Reaccioné con sorpresa y le pedí que lo volviera a intentar, a pesar de que sabía perfectamente que estaba en números rojos.
Revisé las caras a mi alrededor. Le rogué al cantinero que nos dejara ir mientras mis amigos me veían con lástima o desagrado, no sé bien cómo. Lloré hasta que el gerente nos dejó ir. Supe en ese momento que ya no era bienvenido en ese grupo social.
“¿Vas a tomar un taxi de regreso a tu condominio?”, preguntó uno de mis compañeros antes de despedirnos.
“Sí”, mentí con desgano.
Tomé el autobús. A Angel le gustaba quedarse despierto y me invitó a comer un bocadillo. Me moría de hambre. Me sirvió arroz, frijoles y pollo en salsa verde, justo como el de mi papá. En muchos sentidos, Angel era como el edificio en el que vivíamos: rudo y descuidado pero dispuesto a brindar refugio.
Después de cuatro años, me gradué en mayo pasado y mis padres estuvieron ahí, más orgullosos de lo que jamás los había visto. No tenían idea de cuántos ángeles (bondadosos desconocidos) había dependido solo para sobrevivir. No les dije que a menudo me preguntaba si sus sacrificios habían valido la pena. Mi padre había tenido la esperanza de que ir a una universidad privada estadounidense me empoderara para salir a conquistar el mundo. En cambio, me hizo estar dolorosamente consciente de mi lugar en la sociedad estadounidense, lejos de la élite de este país.

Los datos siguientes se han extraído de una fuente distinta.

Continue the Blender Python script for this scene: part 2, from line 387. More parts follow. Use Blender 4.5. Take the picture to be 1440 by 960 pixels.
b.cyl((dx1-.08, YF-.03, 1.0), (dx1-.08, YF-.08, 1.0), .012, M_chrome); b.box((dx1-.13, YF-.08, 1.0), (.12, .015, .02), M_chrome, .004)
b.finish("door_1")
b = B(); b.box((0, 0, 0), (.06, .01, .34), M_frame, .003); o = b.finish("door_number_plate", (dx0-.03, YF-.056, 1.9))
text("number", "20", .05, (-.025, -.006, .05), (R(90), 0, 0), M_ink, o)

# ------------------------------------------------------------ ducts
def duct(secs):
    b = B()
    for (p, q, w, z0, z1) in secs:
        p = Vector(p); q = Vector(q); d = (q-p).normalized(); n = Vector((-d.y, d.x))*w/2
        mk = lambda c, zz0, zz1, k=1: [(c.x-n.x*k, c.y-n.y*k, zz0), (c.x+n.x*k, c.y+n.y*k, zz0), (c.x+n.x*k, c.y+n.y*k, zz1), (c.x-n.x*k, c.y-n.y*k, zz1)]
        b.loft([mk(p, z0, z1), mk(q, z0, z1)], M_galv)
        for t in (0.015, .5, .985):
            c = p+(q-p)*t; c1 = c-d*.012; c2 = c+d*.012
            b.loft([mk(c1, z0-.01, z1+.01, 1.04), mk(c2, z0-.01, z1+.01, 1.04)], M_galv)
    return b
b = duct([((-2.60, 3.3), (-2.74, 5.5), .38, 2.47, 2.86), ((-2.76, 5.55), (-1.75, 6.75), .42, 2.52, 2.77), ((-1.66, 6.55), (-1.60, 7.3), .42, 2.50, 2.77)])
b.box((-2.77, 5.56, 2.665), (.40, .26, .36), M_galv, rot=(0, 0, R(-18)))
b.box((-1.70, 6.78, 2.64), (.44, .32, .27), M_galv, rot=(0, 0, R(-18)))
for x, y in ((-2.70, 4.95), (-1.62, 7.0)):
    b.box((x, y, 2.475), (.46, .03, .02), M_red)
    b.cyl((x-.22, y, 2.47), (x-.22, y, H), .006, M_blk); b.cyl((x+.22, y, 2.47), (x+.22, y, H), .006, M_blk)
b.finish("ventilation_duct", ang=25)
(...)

Aunque la diversificación de las universidades estadounidenses es sin duda una causa para estar optimistas, celebrar la presencia de las personas en desventaja en los espacios de la élite se siente vacío cuando no se garantiza también su bienestar físico una vez que llegan.
En la actualidad, solo un diminuto porcentaje de las universidades cubren todas las necesidades financieras de sus estudiantes, lo que significa que el resto de nosotros estamos condenados a las deudas o a la supervivencia día a día a medida que los precios de la colegiatura continúan disparándose.
Viendo en retrospectiva, desearía haber sabido que no estaba solo. Me gustaría haber sido más honesto y no haberme sentido como un fracasado por no tener dónde vivir. Me gustaría haber entendido que muchos de los otros chicos también estaban pidiendo ayuda.